If the same magnetic flux excites all the coils in the secondary at the same time, how can some coils be 'out of phase' with other coils in the same secondary? This is impossible. All the coils of the transformer rise and fall in voltage at the same time. Get a dual-trace scope and put the probe shields on one endpoint of the secondary coil. Now, put probe A on the other endpoint and probe B on the midpoint. You will see two sin waves starting at the same point, crossing zero at the same point, ending at the same point; perfectly in phase with one another. The only difference you'll see is that sin wave A has twice the amplitude that B has.

Of course, if you put the probe references on the midpoint and probe A on one end and probe B on the other end, you'll see what you describe. Two sin waves that appear to be in opposition to one another. But, as you also described, the only reason one looks backwards (180 deg out of phase) is because this is the way we connected the scope leads.

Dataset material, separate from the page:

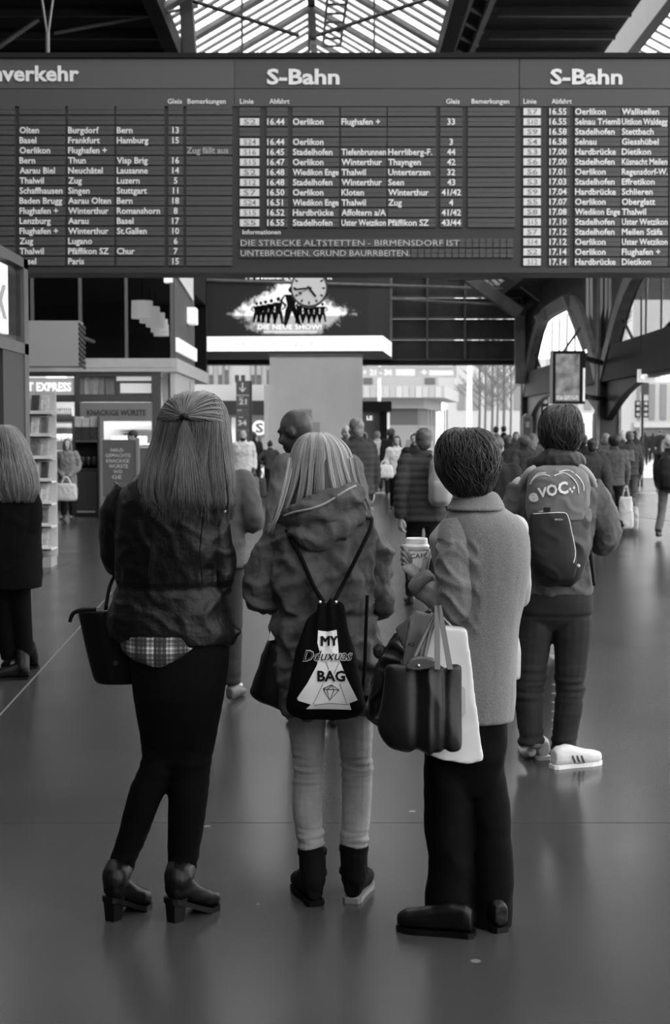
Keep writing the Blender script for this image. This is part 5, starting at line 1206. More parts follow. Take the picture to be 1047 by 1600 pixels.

You're, of course, correct in everything you say. I just don't like the phrase "out-of-phase" because i think it leads people down the wrong mental path and i think it inhibits the proper understanding of what is really going on.

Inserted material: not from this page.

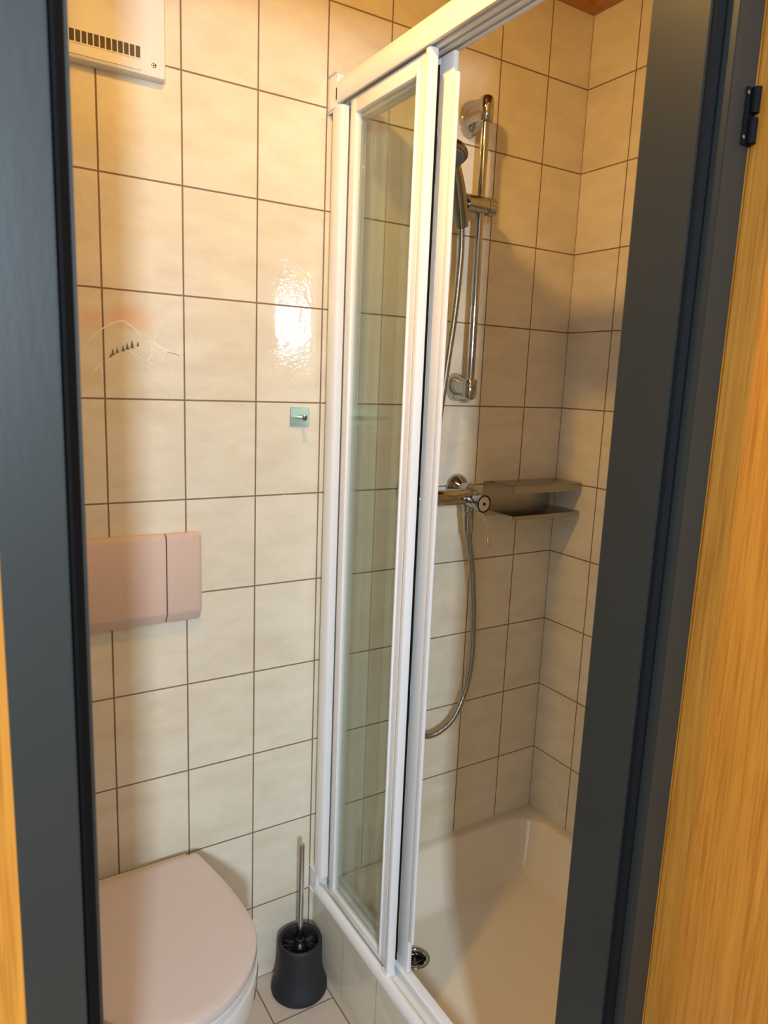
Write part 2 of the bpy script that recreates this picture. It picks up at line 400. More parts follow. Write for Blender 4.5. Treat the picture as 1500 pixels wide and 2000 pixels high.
# ------------------------------------------------------------------ painted mountain picture in the back wall tiles
def mountain_tile():
    m, N, L, b = new_mat('painted_tile_glow')
    # the same glaze with a soft peach evening sky
    src = M_TILE_X
    m = src.copy(); m.name = 'painted_picture_tile'
    N, L = m.node_tree.nodes, m.node_tree.links
    b = N['Principled BSDF']
    mxl = b.inputs['Base Color'].links[0].from_socket
    tc = N.new('ShaderNodeTexCoord')
    last = mxl
    for (cx, cz, rx, rz, colr, amt) in ((0.045, 1.553, 0.065, 0.034, (0.80, 0.45, 0.24), 0.7), (-0.018, 1.545, 0.035, 0.028, (0.80, 0.46, 0.26), 0.6),
                                       (0.075, 1.535, 0.04, 0.02, (0.74, 0.50, 0.30), 0.35), (0.03, 1.500, 0.05, 0.025, (0.72, 0.69, 0.60), 0.5), (0.10, 1.47, 0.05, 0.03, (0.74, 0.60, 0.48), 0.35)):
        mp = N.new('ShaderNodeMapping'); mp.vector_type = 'POINT'
        mp.inputs['Location'].default_value = (-cx / rx, 0, -cz / rz); mp.inputs['Scale'].default_value = (1 / rx, 0, 1 / rz)
        L.new(tc.outputs['Object'], mp.inputs[0])
        ln = N.new('ShaderNodeVectorMath'); ln.operation = 'LENGTH'; L.new(mp.outputs[0], ln.inputs[0])
        mr = N.new('ShaderNodeMapRange'); mr.interpolation_type = 'SMOOTHSTEP'
        mr.inputs['From Min'].default_value = 1.0; mr.inputs['From Max'].default_value = 0.0; mr.inputs['To Min'].default_value = 0; mr.inputs['To Max'].default_value = amt
        L.new(ln.outputs['Value'], mr.inputs['Value'])
        mx = N.new('ShaderNodeMixRGB'); mx.inputs[2].default_value = (*colr, 1)
        L.new(mr.outputs[0], mx.inputs[0]); L.new(last, mx.inputs[1]); last = mx.outputs[0]
    L.new(last, b.inputs['Base Color'])
    wb = bpy.data.objects['wall_back']
    o = boxes('picture_tile', [(-0.1484, -0.0016, -0.0006, 0.001, 1.4016, 1.5984), (0.0016, 0.1484, -0.0006, 0.001, 1.4016, 1.5984)], m, wb)
    o['label'] = 'tile painted with snowy mountain and small firs'
    def ribbon(bm, pts, wd):
        P = [Vector(p) for p in pts]
        L_, R_ = [], []
        for i, p in enumerate(P):
            d = (P[min(i + 1, len(P) - 1)] - P[max(i - 1, 0)]).normalized(); nrm = Vector((-d.y, d.x))
            k = wd * (0.35 + 0.65 * math.sin(PI * (i + 0.6) / (len(P) + 0.2))) * random.uniform(0.8, 1.2)
            L_.append(p + nrm * k); R_.append(p - nrm * k)
        for i in range(len(P) - 1):
            q = [L_[i], L_[i + 1], R_[i + 1], R_[i]]
            bm.faces.new([bm.verts.new((a.x, -0.0010, a.y)) for a in q])
    def img(px, py):   # point on the tile from two measured corners of the picture
        return (0.0 + (px - 204) / 156 * 0.15 + (py - 777) * -0.00004, 1.4016 + (777 - py + (px - 204) * 0.10) / 218 * 0.199)
    ridge = [img(*q) for q in ((172, 662), (188, 645), (204, 634), (222, 626), (236, 624), (244, 630), (254, 637), (262, 645), (270, 655))]
    snow2 = [img(*q) for q in ((284, 664), (298, 672), (315, 684), (330, 692), (342, 702))]
    sh = [img(*q) for q in ((290, 666), (291, 680), (291, 695), (286, 703), (278, 706))]
    sh2 = [img(*q) for q in ((300, 676), (312, 684), (317, 694), (312, 706), (303, 709))]
    low = [img(*q) for q in ((206, 703), (220, 693), (232, 686), (246, 684), (256, 690), (268, 699), (285, 709), (305, 721))]
    low2 = [img(*q) for q in ((256, 696), (266, 706), (274, 714), (288, 721))]
    low3 = [img(*q) for q in ((266, 722), (272, 709), (275, 702))]
    lf = [img(*q) for q in ((182, 725), (190, 714), (197, 708))]
    lf2 = [img(*q) for q in ((197, 712), (198, 726), (199, 738))]
    bm = bmesh.new()
    for r, wd in ((ridge, 0.0013), (snow2, 0.0012), (sh, 0.0006), (sh2, 0.0006), (low, 0.0010), (low2, 0.0007), (low3, 0.0006), (lf, 0.0009), (lf2, 0.0010)):
        pts = [(v.x, v.y) for v in [p for p in catmull([Vector((a, b_, 0)) for a, b_ in r], 4)]]
        ribbon(bm, pts, wd)
    o2 = link_mesh('snow_line', bm, plain('white_glaze_paint', (0.92, 0.87, 0.80), 0.15), o)
    bm = bmesh.new()
    def tri(x, z, s):
        for k in range(4):
            w_ = s * (0.10 + 0.08 * k); zz = z + s * (0.75 - 0.25 * k)
            bm.faces.new([bm.verts.new((x - w_, -0.0011, zz)), bm.verts.new((x + w_, -0.0011, zz + 0.02 * s)), bm.verts.new((x + 0.01 * s, -0.0011, zz + 0.42 * s))])
    for px, py, s in ((217, 690, 0.011), (225, 686, 0.010), (236, 683, 0.011), (244, 680, 0.012), (253, 677, 0.013), (264, 674, 0.009), (213, 694, 0.007)):
        a = img(px, py); tri(a[0], a[1] - 0.002, s)
    rb = []
    ribbon(bm, [img(*q) for q in ((208, 698), (220, 690), (234, 684), (250, 679))], 0.0004)
    ribbon(bm, [img(*q) for q in ((322, 690), (336, 694), (348, 700))], 0.0005)
    link_mesh('fir_tree', bm, plain('dark_green_glaze_paint', (0.20, 0.17, 0.11), 0.2), o)
mountain_tile()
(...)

Eric, just-a-little-out-of-phase, Stromberg :wink:

 

[dlhoule]

Well, I am one who does not understand everything about xfmrs or much of anything for that matter. Can one of you very knowledgeable people explain to me just how a Scott Transformer works.

 

[charlie b]

If the same magnetic flux excites all the coils in the secondary at the same time, how can some coils be 'out of phase' with other coils in the same secondary? This is impossible.

Not at all. The only thing you would have to do is to wind two secondary coils in opposite directions (i.e., left-hand wind and right-hand wind, or if you prefer, CW and CCW).

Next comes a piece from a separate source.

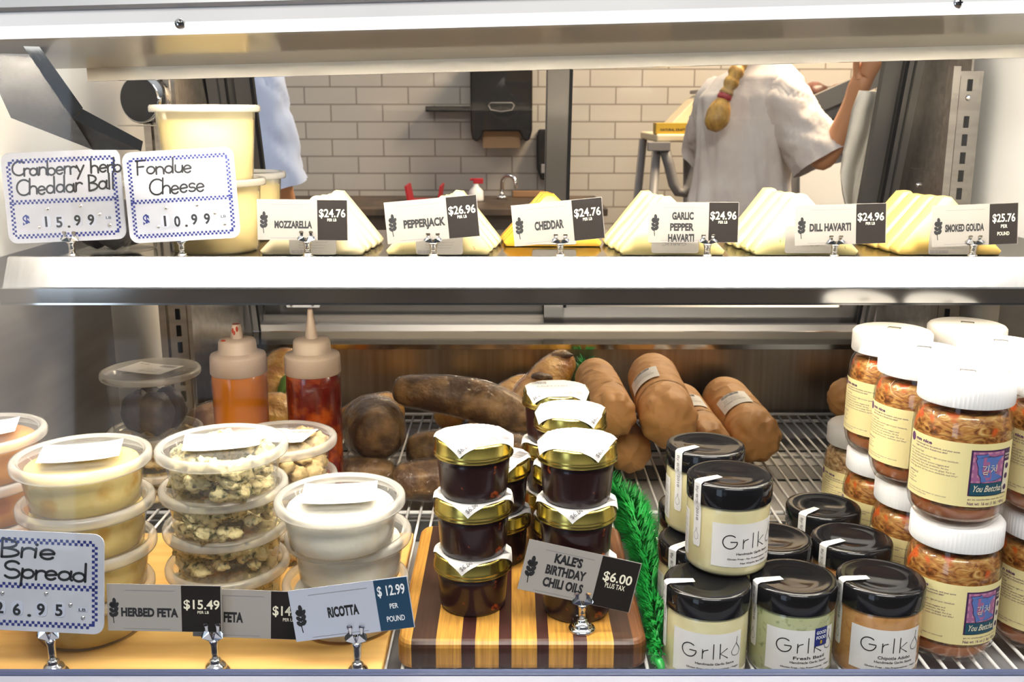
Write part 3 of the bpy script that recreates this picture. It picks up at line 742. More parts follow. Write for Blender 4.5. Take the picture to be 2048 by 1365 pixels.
def check_sign(lbl, px, py, Y, wpx, hpx, roll, words, digits, yaw=0, tilt=-6, lit=None):
    c = at(px, py, Y); d = dep(c.y, c.z); W = wpx * d / F; H = hpx * d / F * 1.02
    t = thing('price_sign', lbl, 'price sign', c, (R(tilt), R(-roll), R(yaw)), 'checkered handwritten price signs')
    x0, x1, z0, z1 = -W / 2, W / 2, -H / 2, H / 2
    mb = MB(); mb.prism(rrect(x0, x1, z0, z1, .10 * H), lambda u, v, d_: (u, d_, v), -.0006, .0006); mb.build('board', M['sign_white'], t)
    f = lambda x, y: (x, -.00085, y)
    mb = MB(); n = 50; s_ = W * .92 / n
    def cell(x, y, s=s_): rect(mb, f, x, x + s, y, y + s)
    ix0, iz0 = x0 + .04 * W, z0 + .05 * H; nz = int(H * .90 / s_); ix1 = ix0 + n * s_; iz1 = iz0 + nz * s_
    for i in range(n):
        for r in (0, 1):
            if (i + r) % 2 == 0:
                if 1 < i < n - 2: cell(ix0 + i * s_, iz0 + r * s_); cell(ix0 + i * s_, iz1 - (2 - r) * s_)
                cell(ix0 + i * s_, z0 + .43 * H + r * s_)
    for i in range(2, nz - 2):
        for r in (0, 1):
            if (i + r) % 2 == 0: cell(ix0 + r * s_, iz0 + i * s_); cell(ix1 - (2 - r) * s_, iz0 + i * s_)
    for sx, sz in ((0, 0), (0, 1), (1, 0), (1, 1)):
        cell((ix0 + s_) if not sx else ix1 - 2 * s_, (iz0 + s_) if not sz else iz1 - 2 * s_)
    mb.build('checkered_border', M['ink_navy'], t)
    mb = MB()
    for (s0, a, b_, y, cap, sl) in words: hand(mb, f, s0, x0 + a * W, x0 + b_ * W, z0 + y * H, cap * H, .0165 * W, sl)
    mb.build('handwriting', M['ink'], t)
    mb = MB(); put(mb, f, '$', x0 + .135 * W, x0 + .195 * W, z0 + .19 * H, .125 * H, .035); mb.build('dollar_mark', M['ink_navy'], t)
    mb = MB(); f2 = lambda x, y: (x, -.00105, y)
    for k, (xc, ch) in enumerate(zip((.335, .445, .60, .715), digits)): mb.prism(rrect(x0 + (xc - .038) * W, x0 + (xc + .038) * W, z0 + .155 * H, z0 + .30 * H, .004), lambda u, v, d_: (u, d_, v), -.0010, -.0006)
    rect(mb, lambda x, y: (x, -.00105, y), x0 + .83 * W, x0 + .895 * W, z0 + .225 * H, z0 + .27 * H)
    mb.m = 1; f3 = lambda x, y: (x, -.00120, y)
    for k, (xc, ch) in enumerate(zip((.335, .445, .60, .715), digits)): put(mb, f3, ch, x0 + (xc - .03) * W, x0 + (xc + .026) * W, z0 + (.175 - .012 * (k == 1)) * H, .115 * H, .03, 'c')
    put(mb, f3, '.', x0 + .51 * W, x0 + .535 * W, z0 + .155 * H, .12 * H, .02); put(mb, f3, 'LB', x0 + .84 * W, x0 + .885 * W, z0 + .23 * H, .03 * H, .01)
    mb.build('price_digits', [M['card_blue'], M['ink']], t)
    for rx, rz in ((.35, .37), (.63, .385), (.265, .17), (.785, .285), (.865, .16)):
        mb = MB(); mb.lathe([(0, .0012), (.0011, .0010), (.0019, 0)], 12); o = mb.build('rivet', M['chrome'], t)
        o.location = (x0 + rx * W, -.0006, z0 + rz * H); o.rotation_euler = (R(90), 0, 0)
    return t
check_sign('checkered blue sign with black handwriting for cranberry herb cheddar ball, $15.99', 128, 393, UP + .003, 238, 176, 2.5,
           [('Cranberry herb', .085, 1.01, .745, .155, .0), ('Cheddar Ball', .11, .945, .53, .17, .03)], '1599')
check_sign('checkered blue sign with black handwriting for fondue cheese, $10.99', 363, 391, UP - .003, 223, 177, 3.2,
           [('Fondue', .115, .62, .75, .155, .0), ('Cheese', .22, .72, .52, .17, .03)], '1099')
check_sign('checkered blue sign with black handwriting for brie spread, $26.95', 52, 1163, LY, 312, 204, -3.0,
           [('Brie', .34, .70, .74, .18, .0), ('Spread', .36, .90, .53, .17, .0)], '2695')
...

But you don't even have to do that, because . . . ,

Of course, if you put the probe references on the midpoint and probe A on one end and probe B on the other end, you'll see what you describe. Two sin waves that appear to be in opposition to one another.

. . . that is how we normally build single phase transformers.

A common version of a single phase, 120/240 volt transformer will have a single core, a single primary winding, and a single secondary winding that is center-tapped to ground. The same flux from the same primary is imposed on both halves of the secondary winding, and has the same influence on each. We connect the neutral to the center tap, and a hot leg to each end. But we measure voltage of one leg as from neutral (i.e., zero reference voltage) to one end of the secondary winding. Then we measure voltage of the other leg as from neutral (i.e., zero reference voltage) to the other end of the secondary winding. If you show both of these on the same oscilloscope, you will see two sine waves 180 degrees apart.

 

[eric stromberg]

dlhoule,
"Of this, i have no knowledge."

Quote from Star Trek III, The search for Spock. :roll:

Eric

 

[johnny watt]

When we hook split phase up to loads in our homes we hook the same side of the load up to neutral regardless of which leg we get the 120V from. So it follows ? that is the convention to use when comparing the two voltage signals to judge them as in phase or not.

Definitions cause me a lot of confusion. If it takes two phasors with two separate phase angles to describe the voltages then I would have guessed that that should be called 2-phase. Of course, such is not the case.

Another naming convention that is confusing stems from the following.
You here the terms phase to neutral and phase-to-phase. But when you use the A phase and the B phase on a 208V load it is still called single phase

 

[rattus]

From another post:

It depends on where you connect the common of your phase meter.

120V /180 <----------N---------->120V /0

This is similar to the 3-phase wye phasor diagram.